The Big Drink by Claire Cansick

The Big Drink

I’m proud to be showing new paintings and drawings from Spring to Autumn at Houghton Hall stables, expertly curated by Contemporary & Country in their new collection of Asian influenced work, East To East.

The curation will run alongside a major sculpture exhibition by Sean Scully in the grounds of Houghton Hall, with paintings in the hall.

Opens 23 April 2023

Houghton Hall

Norfolk

PE31 6TY

From Contemporary & Country

East to East is an exhibition of 30+ artists and makers based in East Anglia, who share their appreciation for the aesthetic and techniques originating in Chinese and Japanese art and craft. They explore how a natural colour palette, handcrafted techniques in glass and ceramics, and structured textiles like weaving have struck a chord in the east of England, finding favour with an audience looking for more sustainable design principles.

Contributing artists and makers trace the most recent stages of the long and winding path between eastern and western art and craft, to the present day. They encompass sculpture and handmade objects, as well as paintings on canvas, wooden panel, paper or fabric, ceramics – with expertise in Japanese and Chinese techniques like raku, porcelain, decorative glaze and lacquer work, folded and cut paper as well as woodblock prints.

East to East will accompany the main exhibition of sculpture and paintings by Sean Scully at Houghton Hall – Smaller Than The Sky, also opening on 23 April and running into the autumn, until 29 October 2023. The exhibition will encompass Scully’s outdoor sculptures displayed in the grounds and parkland. Also included will be a selection of recent paintings, works on paper, and a few key works from earlier in his career. These will be displayed in the house, the North Colonnade and in the contemporary gallery.

Like Sean Scully, exhibitors taking part in East to East share an aesthetic that is free of visual noise. Most of the artists and makers follow in the tradition of creating their work by hand, using techniques that require skill in the manual manipulation of material. There is a conceptual precision running through all their work, with many working in series, producing variants on an initial idea. This is in line with Sean Scully’s long held belief that his work reveals its qualities slowly, and with material integrity.

East to East proposes that there is a bridge between art from the east and what is happening here, now in East Anglia. We hope that it will help lay to rest assumptions about the UK being a more isolated place post Brexit, resistant to cultural exchange. Historically, this was not the case. England’s maritime trade routes were opened up throughout the sixteenth and seventeenth centuries, as western contact with China introduced new styles in painting, decor, ceramics, and garden and landscape design, which flourished in the eighteenth century. Europe’s infatuation with all things Japanese only took hold in the latter half of the nineteenth century upon the reopening of Japan to diplomacy and trade in 1853.

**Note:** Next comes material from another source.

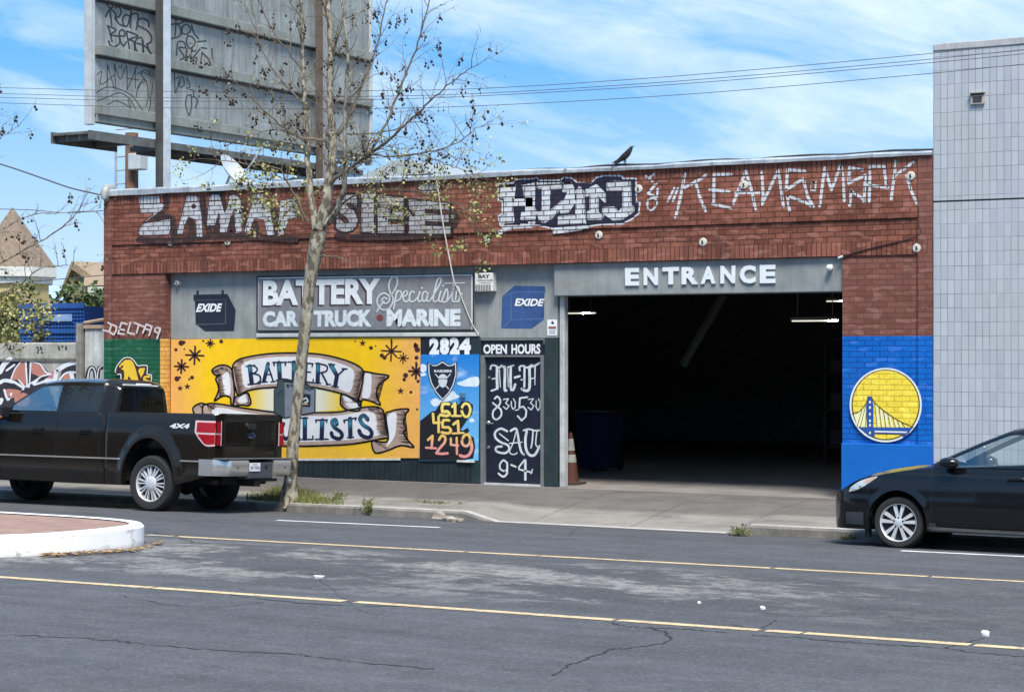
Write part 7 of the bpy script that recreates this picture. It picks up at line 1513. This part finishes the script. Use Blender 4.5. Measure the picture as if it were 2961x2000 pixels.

As Europe grew wealthy through its economic expansion from industrialisation and colonialism, naval merchants began importing Japanese artwork and objects in regular consignments. In France the Impressionist and post-Impressionist movement, including artists like Vincent van Gogh, Paul Gauguin and a little later, Henri Matisse, were heavily influenced by Japanese art, particularly Ukiyo-e, or colour woodblock prints as well as ceramics that were mimicking traditional Chinese designs. Within twenty years the birth of the English Aesthetic Movement cemented interest in Japanese culture. Their design principles, including approaches to subject choice, perspective, and colour, became distinctive features in European art and craft. The cultural significance of art from the east has travelled on throughout the twentieth century championed by figures like the potter Bernard Leach and, designer and silversmith Christopher Dresser, becoming part of modernism’s lingua franca, which has meant the influence has remained a feature in the arts and crafts to this day.